From then on, it’s all downhill – for them, not the audience, fortunately.
Fly By Night is billed as a gritty, action thriller and it is all three, but not all at the same time and unevenly so. The violence was largely implied and off-camera but some of those scenes were blood-thirsty – and sufficiently slow to have got my feeble stomach churning and threatened my ability to remain in my seat. These were interspersed with several high points – burning sharp script, unexpected plot turns – and also some truly inspired action, including one of the best edge-of-your-seat chase scenes that compared more than a little favourably with something out of Hollywood. (Ya, it was that good).
However, they occurred in pockets as though created in isolation then later strung together to create the overall storyline and may likely have been because the screenplay was the collaboration of four writers. Zahir Omar originally co-wrote the script with Ivan Yeo with the input of Frederick Bailey and Dain Said following Yeo’s demise.
Great pains, aka the draggy bits, were taken to show that nothing is black and white and there are no victims in this tale of the seedy underbelly of Kuala Lumpur: every character has a “side”.
On the balance, Fly By Night was a well-crafted, polished movie. The story telling was nuanced and the plot seem to plod along the expected – until they weren’t – and those turns were what kept things interesting. While top billing went to the male actors, Bront Palare, Sunny Pang, Fabian Loo, Eric Chen, Jack Tan and Frederick Lee, the notable star turn was not from the male protagonists but from Reanne, a jilted mistress, skilfully played by Joyce Harn.

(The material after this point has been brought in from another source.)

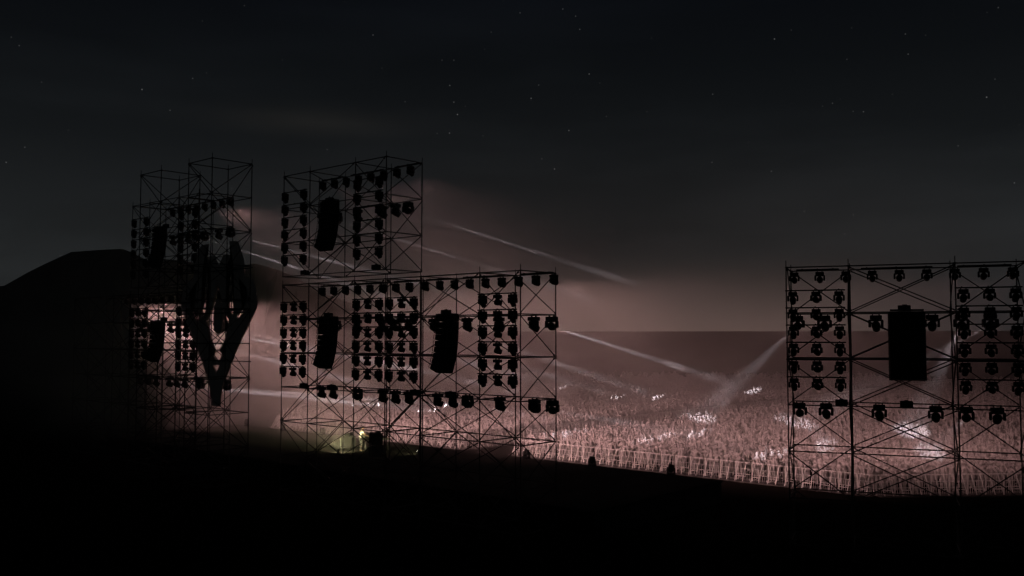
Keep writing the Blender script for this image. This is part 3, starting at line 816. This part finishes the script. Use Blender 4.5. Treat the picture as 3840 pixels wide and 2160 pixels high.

The film is multilingual, a mix of Mandarin, Cantonese and BM with English thrown in as the characters switched languages mid-sentence. The delivery could have become self-conscious and sounded forced but the actors made it realistic. For those not able to keep up with the constant language changes, there are subtitles in three languages: Mandarin, BM and English.
For a “gritty” film, there was a curious absence of profanity – not even a “bloody” (in the contextually appropriate midst of blood and guts), ‘damn” or any word remotely resembling a curse was heard nor depicted in the subtitles. Not that obscenities are necessary for a film but after the efforts made for realism in the characters speech, and more than a bit of gangland violence and some nasty gore, worse things have been uttered by twelve year old school girls – and these are criminals, a former convict, mafia-types, and streetwise police officers. Censorship gone too far?
Fly By Night goes on general release from 11 April 2019. Watch it.